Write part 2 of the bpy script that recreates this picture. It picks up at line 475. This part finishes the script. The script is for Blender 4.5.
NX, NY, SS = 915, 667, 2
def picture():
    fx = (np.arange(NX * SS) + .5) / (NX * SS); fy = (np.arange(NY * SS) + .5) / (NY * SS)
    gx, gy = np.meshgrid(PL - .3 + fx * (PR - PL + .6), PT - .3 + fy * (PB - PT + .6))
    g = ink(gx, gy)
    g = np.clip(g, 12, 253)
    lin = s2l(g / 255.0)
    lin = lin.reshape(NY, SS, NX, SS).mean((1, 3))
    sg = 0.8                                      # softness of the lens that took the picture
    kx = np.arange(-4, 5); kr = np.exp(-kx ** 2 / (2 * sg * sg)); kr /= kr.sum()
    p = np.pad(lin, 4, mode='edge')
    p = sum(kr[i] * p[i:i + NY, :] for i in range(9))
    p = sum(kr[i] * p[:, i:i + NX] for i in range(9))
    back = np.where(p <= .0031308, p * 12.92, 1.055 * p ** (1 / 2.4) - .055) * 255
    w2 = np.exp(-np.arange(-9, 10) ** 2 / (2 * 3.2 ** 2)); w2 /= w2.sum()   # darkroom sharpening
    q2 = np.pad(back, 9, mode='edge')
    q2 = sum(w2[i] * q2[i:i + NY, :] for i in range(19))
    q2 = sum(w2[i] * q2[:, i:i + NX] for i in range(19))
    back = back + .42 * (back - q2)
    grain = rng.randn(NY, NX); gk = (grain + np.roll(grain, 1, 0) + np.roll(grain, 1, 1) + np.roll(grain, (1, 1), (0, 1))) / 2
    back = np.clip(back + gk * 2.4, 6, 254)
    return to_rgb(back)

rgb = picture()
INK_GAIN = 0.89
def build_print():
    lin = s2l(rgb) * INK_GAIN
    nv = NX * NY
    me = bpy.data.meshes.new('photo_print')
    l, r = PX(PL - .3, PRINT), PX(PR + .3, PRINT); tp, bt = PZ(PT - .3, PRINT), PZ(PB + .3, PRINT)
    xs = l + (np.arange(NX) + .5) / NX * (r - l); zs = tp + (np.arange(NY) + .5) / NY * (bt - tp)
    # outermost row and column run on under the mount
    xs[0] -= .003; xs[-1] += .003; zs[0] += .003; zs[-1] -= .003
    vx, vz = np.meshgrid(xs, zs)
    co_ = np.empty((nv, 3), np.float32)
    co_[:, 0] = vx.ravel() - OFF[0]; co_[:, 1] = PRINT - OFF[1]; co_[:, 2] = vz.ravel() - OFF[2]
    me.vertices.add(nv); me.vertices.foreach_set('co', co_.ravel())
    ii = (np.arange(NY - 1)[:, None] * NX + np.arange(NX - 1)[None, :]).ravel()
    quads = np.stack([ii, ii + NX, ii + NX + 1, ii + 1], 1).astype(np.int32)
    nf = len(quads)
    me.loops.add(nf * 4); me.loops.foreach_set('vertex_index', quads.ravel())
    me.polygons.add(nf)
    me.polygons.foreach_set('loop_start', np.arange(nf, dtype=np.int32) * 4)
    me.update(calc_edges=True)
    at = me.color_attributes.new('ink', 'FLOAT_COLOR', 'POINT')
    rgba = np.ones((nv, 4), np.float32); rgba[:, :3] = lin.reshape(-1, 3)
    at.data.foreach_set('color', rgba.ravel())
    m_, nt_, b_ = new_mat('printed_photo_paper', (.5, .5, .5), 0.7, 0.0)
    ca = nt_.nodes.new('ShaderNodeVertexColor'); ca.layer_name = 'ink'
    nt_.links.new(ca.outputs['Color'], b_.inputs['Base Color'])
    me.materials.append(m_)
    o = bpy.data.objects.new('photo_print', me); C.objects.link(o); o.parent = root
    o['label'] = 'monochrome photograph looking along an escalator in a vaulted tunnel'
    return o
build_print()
+ + +
• **Short exercise**
Each line of the material that holds the string "picture" counts once; give the total alone.

• **Expected answer**
4